Jpeg Archipelago
28/02/2020 - 29/07/2020
Zilberman-Istanbul is pleased to present Antonio Cosentino’s solo exhibition Jpeg Archipelago. Cosentino’s third solo exhibition at Zilberman will be on view at Zilberman’s main gallery space between the dates 28 February – 29 July 2020.
Antonio Cosentino collects urban stories, photographs moments and memories from his walks around the city for his artistic practice ranging from tin sculptures to paintings and drawings; he investigates the urban equations of today through the associations of memory. In his world where literature meets the quotidian Cosentino forms new but fragmented narratives on the present, past, future, the city, the other city, and home. These narratives are reflections of his production process, something he considers as cyclical, infinite and over the tangents of construction and destruction.
Following the trajectory of his previous exhibitions, a story written by Cosentino himself accompanies Jpeg Archipelago. It is not clear whether the works exhibited are created according to the story or the story is written for these works. Parallel to his production process, the concepts of today, past and future get intertwined. Through an installation that spreads into the whole exhibition space, Cosentino creates the mise-en-scene of this story. The protagonist of this story dream of a utopia called Jpeg Archipelago and plans a journey to there. Amidst these thoughts the artist and the protagonist imagine side-stories, re-live certain memories and dream of future scenarios, which are all manifested in the different elements of the exhibition.

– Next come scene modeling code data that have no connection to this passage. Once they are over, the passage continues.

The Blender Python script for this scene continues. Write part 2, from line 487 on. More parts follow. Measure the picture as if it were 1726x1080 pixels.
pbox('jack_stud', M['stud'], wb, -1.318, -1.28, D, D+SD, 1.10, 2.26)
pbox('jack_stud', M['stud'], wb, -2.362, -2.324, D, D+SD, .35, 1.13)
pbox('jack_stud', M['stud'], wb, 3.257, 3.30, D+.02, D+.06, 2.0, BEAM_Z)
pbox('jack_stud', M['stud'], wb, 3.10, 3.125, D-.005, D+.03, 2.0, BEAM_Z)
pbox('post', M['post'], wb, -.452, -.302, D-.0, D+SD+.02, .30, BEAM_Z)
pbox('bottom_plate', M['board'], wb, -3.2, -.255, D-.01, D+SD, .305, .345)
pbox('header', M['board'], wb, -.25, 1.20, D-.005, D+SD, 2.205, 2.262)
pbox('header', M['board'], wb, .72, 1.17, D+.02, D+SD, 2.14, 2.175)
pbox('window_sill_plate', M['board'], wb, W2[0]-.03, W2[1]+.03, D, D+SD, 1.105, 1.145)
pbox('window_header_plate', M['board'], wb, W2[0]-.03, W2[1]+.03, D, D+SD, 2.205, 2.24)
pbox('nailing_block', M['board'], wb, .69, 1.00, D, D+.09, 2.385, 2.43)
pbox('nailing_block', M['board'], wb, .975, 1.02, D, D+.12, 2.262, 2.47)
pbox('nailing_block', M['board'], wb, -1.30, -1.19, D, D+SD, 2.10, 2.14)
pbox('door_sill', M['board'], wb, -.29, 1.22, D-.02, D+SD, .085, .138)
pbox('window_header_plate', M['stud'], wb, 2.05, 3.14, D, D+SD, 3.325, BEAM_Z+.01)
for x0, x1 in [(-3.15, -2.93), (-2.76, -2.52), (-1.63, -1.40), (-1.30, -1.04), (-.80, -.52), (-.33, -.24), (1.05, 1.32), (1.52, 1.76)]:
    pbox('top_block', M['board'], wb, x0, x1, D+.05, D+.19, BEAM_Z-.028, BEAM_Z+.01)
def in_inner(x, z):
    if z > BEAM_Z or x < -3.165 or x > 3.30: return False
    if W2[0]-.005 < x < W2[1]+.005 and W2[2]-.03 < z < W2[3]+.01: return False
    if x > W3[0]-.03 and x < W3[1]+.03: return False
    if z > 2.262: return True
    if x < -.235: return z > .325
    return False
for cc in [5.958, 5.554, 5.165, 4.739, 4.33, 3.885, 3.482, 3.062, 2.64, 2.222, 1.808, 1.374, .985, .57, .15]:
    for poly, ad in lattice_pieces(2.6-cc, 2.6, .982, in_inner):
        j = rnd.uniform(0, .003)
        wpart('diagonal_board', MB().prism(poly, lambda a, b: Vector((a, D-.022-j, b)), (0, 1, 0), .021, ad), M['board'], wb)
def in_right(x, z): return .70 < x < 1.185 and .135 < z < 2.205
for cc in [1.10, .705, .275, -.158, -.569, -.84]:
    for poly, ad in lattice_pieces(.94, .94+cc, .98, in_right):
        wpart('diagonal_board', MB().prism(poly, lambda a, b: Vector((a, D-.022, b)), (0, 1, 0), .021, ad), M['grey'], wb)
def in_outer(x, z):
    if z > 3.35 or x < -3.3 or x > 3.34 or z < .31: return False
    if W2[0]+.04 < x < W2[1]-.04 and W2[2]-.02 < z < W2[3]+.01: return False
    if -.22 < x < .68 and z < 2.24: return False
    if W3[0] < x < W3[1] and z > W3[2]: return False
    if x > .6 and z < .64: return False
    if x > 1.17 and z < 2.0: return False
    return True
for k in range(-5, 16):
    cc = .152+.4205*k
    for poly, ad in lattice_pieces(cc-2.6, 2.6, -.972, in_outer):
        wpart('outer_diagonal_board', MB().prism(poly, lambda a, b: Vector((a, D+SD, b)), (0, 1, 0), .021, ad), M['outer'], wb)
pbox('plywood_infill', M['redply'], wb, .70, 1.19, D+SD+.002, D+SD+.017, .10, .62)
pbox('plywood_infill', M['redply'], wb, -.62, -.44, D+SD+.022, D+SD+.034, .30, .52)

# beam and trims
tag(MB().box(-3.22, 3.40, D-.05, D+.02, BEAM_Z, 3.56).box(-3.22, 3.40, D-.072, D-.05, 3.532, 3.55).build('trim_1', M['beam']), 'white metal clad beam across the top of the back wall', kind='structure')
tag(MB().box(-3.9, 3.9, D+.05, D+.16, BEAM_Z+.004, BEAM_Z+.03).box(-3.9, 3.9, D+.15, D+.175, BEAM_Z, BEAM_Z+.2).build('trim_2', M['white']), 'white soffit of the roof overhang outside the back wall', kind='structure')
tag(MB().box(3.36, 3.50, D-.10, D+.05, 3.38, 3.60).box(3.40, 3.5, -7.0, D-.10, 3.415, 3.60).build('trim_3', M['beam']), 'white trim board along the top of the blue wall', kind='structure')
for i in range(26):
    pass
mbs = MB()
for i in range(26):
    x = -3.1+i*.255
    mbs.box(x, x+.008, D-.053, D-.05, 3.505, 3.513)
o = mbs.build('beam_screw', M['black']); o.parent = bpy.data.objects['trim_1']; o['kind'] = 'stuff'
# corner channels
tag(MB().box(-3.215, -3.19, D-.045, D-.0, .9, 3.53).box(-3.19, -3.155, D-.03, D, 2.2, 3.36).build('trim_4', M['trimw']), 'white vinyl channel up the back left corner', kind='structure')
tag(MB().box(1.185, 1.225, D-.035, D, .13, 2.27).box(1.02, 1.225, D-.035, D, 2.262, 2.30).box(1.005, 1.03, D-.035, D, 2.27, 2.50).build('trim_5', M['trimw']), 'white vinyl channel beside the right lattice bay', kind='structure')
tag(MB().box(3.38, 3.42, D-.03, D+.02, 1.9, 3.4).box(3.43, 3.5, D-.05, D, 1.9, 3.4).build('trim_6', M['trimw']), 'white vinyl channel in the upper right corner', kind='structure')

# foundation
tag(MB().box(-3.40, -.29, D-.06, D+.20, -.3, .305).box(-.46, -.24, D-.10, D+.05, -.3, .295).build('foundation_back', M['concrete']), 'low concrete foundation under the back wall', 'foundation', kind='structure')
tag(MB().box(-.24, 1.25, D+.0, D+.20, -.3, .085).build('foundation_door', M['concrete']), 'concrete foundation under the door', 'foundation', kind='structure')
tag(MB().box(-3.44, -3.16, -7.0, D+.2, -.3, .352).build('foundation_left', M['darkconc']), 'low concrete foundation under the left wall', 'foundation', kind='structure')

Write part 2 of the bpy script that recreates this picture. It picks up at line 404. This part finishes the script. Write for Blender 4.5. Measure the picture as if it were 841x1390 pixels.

The map at the entrance of the gallery shows an island divided into two: the south is Aura and the north is Jpeg. Aura, 2020 the tin speed boat central of the exhibition, is the vehicle by which the protagonist plans to travel to Jpeg Archipelago. Yet, the metaphor of the speedboat slips away with the factory placed on it. What will happen to the aura, Walter Benjamin’s term for the quality of an artwork that can only be communicated by the work itself and that is lost through the processes of mechanical reproduction, in the land of reproduction, of Jpeg? Will the captain flee? Will the concrete apartment building Calypso, 2020, from one of the side-stories of the exhibition, like the goddess Calypso detaining Odysseus from his journey, carry the protagonist away from his destination?
For more information about the exhibition, please contact Naz Beşcan: naz@zilbermangallery.com
Antonio Cosentino graduated from the Department of Painting, Faculty of Fine Arts at Mimar Sinan University in 1994. He founded the art initiative Hafriyat with Hakan Gürsoytrak and Mustafa Pancar in 1996. His recent exhibitions include I’m an Eye, A Mechanical Eye (curator: Naz Beşcan, Zilberman, Istanbul, Turkey, 2019), An Exile on Earth (curator: Çelenk Bafra, Zilberman, Istanbul, Turkey, 2018), Summer was a Beautiful Day (Zilberman Gallery, Berlin, Germany, 2018), School Square Galatasaray (curator: Çelenk Bafra, Pera Museum, Istanbul, Turkey, 2018), HOME IS WHERE THE (HE)ART IS (Galerie Paris-Beijing, Paris, France, 2018), HARBOR (Istanbul Modern, Istanbul, Turkey, 2017); boxes of cigarettes and whisky all over the sea, ferâre, my love (Zilberman Gallery, Istanbul, Turkey, 2016); Istanbul, Passion, Joy, Fury (curators: Hou Hanru, Ceren Erdem, Elena Motisi and Donatella Saroli, MAXXI National 21st Century Arts Museum, Rome, Italy, 2015); Mom I’m Going Out to Pour Some Concrete (with Extrastruggle, Studio-X, Istanbul, Turkey, 2015); Escape from Marmara Sea: The Stelyanos Hrisopulos (Salt Ulus, Ankara, Turkey, 2015); Departure Marmara Sea (Bergsen & Bergsen, Istanbul, Turkey, 2013) and Tin City (Külah, Istanbul, Turkey, 2013). With the collective Hafriyat, Cosentino contributed works to Spare Time, Great Work (Platform 3, Munich, Germany, 2011), and Tactics of Invisibility (Thyssen-Bornemisza Art Contemporary, Vienna, Austria; Tanas, Berlin, Germany; ARTER, Istanbul, Turkey 2010-2011). The artist lives and works in Istanbul.